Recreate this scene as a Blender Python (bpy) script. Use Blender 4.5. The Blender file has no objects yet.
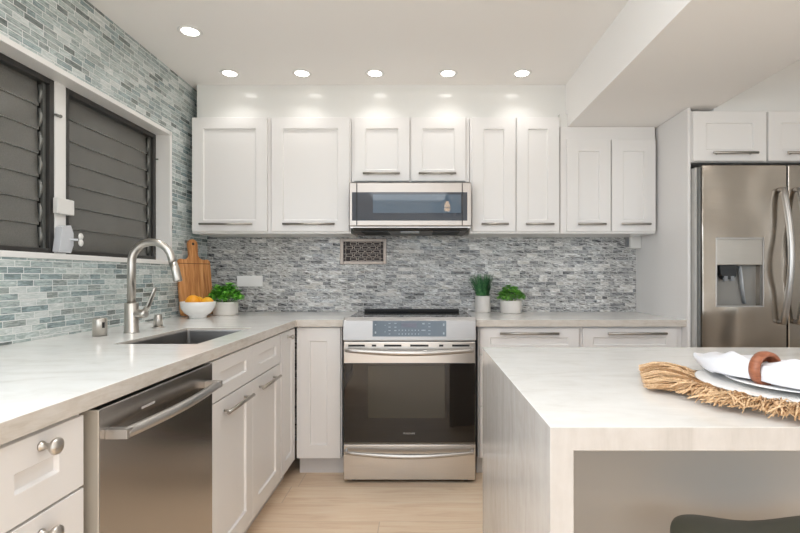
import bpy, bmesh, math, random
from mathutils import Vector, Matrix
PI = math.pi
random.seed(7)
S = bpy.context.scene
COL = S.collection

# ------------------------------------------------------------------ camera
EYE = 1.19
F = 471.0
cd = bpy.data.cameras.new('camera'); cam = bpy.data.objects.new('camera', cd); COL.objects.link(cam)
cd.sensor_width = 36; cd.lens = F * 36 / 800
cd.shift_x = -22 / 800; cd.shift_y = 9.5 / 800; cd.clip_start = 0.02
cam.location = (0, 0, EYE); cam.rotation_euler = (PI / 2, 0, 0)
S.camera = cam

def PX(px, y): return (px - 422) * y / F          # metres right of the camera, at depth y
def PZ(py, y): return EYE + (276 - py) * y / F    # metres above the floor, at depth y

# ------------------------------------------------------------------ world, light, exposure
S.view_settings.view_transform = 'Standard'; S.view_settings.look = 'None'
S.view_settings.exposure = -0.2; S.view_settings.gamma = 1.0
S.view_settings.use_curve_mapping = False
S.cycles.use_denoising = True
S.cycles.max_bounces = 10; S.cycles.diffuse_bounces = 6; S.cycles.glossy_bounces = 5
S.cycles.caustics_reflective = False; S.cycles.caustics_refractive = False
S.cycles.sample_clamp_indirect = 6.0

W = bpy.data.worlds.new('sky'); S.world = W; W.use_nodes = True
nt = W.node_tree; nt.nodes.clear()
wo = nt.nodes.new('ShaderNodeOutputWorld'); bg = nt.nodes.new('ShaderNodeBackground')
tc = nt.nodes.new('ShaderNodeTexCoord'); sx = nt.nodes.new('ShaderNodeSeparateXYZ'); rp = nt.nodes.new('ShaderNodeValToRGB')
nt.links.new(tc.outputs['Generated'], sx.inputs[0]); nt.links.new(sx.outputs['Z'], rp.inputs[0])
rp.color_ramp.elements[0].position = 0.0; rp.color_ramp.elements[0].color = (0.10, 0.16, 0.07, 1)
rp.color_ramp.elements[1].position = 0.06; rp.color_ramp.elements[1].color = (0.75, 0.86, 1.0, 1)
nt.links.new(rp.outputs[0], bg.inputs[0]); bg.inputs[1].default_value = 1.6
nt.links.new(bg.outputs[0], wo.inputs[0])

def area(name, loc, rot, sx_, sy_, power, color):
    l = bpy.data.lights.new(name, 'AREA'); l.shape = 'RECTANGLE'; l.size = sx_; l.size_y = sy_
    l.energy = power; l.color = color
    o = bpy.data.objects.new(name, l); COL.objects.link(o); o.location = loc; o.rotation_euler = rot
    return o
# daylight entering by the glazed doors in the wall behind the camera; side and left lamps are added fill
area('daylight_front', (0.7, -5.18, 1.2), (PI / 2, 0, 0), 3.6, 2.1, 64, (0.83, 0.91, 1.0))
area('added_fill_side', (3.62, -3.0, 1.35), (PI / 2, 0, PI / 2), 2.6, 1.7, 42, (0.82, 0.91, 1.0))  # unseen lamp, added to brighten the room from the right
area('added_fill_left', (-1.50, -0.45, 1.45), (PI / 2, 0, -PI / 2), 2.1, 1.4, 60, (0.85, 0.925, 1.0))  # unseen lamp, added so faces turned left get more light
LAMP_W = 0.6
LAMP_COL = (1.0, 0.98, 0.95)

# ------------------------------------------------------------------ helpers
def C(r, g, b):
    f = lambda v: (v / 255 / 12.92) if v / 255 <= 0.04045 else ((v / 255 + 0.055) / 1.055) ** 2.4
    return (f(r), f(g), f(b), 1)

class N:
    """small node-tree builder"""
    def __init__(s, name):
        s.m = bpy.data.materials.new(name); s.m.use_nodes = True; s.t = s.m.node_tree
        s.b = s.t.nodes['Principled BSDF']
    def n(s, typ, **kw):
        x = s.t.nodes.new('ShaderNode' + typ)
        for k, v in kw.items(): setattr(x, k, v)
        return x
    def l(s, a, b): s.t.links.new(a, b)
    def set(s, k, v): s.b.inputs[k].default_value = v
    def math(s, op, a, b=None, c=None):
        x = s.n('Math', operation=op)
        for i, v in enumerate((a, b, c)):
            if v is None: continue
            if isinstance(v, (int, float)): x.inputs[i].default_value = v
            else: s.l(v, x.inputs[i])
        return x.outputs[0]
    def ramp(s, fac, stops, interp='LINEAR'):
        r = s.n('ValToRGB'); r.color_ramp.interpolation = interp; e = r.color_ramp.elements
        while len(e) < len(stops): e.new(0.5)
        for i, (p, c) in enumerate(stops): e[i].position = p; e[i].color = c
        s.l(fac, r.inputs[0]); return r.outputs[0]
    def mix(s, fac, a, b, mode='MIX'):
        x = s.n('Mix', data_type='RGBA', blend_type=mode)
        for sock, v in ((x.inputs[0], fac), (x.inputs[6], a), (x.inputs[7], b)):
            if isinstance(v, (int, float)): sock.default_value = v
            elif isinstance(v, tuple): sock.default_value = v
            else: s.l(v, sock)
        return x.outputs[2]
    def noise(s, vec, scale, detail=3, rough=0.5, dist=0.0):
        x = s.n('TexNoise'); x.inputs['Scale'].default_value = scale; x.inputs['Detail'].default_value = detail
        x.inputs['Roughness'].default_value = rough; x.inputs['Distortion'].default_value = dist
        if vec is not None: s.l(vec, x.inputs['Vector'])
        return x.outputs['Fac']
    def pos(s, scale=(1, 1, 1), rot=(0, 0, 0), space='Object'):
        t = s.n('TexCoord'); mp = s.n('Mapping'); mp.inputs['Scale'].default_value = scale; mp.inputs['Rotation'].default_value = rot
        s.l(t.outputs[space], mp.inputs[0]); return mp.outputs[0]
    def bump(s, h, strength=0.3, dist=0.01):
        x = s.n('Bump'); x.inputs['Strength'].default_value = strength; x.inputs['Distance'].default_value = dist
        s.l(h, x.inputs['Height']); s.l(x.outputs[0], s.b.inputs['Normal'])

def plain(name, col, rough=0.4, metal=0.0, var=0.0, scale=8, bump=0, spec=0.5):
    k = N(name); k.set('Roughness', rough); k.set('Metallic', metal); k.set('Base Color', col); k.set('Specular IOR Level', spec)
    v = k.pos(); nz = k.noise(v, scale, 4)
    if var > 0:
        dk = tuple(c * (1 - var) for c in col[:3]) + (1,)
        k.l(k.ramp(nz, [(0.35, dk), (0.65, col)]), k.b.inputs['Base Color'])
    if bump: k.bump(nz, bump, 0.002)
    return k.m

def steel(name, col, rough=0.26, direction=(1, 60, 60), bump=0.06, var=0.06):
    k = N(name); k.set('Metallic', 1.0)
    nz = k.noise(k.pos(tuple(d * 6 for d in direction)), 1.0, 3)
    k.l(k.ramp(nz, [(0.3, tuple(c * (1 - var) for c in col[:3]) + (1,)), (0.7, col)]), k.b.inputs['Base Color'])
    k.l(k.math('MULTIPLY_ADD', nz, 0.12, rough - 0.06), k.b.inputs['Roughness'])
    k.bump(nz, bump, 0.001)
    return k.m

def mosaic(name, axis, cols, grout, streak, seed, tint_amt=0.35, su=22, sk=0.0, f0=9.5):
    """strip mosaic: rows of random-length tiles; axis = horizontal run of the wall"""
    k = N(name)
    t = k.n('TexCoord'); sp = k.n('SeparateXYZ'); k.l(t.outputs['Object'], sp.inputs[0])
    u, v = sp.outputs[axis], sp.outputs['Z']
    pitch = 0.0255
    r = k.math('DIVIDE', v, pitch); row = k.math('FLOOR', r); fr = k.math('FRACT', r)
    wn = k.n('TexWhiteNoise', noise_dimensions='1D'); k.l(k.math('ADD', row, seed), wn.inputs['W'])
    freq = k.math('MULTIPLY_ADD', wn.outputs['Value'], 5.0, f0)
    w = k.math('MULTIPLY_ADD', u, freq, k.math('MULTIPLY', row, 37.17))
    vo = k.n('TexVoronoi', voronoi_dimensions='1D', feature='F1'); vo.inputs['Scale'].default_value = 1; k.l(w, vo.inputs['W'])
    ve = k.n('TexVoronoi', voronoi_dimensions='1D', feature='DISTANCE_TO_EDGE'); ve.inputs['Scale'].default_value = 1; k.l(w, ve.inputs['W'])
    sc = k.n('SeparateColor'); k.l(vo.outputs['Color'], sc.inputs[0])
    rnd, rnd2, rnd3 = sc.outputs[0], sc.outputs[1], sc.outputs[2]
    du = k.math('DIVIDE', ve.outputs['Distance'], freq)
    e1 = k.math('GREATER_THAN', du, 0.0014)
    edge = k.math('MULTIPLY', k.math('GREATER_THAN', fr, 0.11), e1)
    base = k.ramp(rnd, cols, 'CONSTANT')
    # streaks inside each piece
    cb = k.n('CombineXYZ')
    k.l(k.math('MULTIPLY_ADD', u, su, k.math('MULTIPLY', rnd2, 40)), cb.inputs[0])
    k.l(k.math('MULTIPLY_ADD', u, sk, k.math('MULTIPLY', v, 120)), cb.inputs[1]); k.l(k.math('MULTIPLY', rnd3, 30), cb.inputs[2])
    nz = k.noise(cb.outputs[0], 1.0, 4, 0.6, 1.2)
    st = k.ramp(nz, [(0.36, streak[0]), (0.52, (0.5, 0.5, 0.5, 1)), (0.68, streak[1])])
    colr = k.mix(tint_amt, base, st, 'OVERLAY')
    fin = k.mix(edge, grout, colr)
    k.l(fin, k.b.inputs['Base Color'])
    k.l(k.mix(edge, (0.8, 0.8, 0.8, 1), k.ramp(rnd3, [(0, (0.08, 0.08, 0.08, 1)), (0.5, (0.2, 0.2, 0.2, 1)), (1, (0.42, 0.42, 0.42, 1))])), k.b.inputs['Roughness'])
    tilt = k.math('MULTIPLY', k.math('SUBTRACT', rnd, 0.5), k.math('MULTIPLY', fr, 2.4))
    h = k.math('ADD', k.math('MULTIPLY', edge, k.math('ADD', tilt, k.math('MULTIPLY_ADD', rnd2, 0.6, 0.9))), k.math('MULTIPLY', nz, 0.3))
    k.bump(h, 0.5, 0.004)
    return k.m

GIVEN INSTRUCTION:
Write out every line of the data that holds the word "objects".

ANSWER FOR THIS EXERCISE:
Recreate this scene as a Blender Python (bpy) script. Use Blender 4.5. The Blender file has no objects yet.
cd = bpy.data.cameras.new('camera'); cam = bpy.data.objects.new('camera', cd); COL.objects.link(cam)
    o = bpy.data.objects.new(name, l); COL.objects.link(o); o.location = loc; o.rotation_euler = rot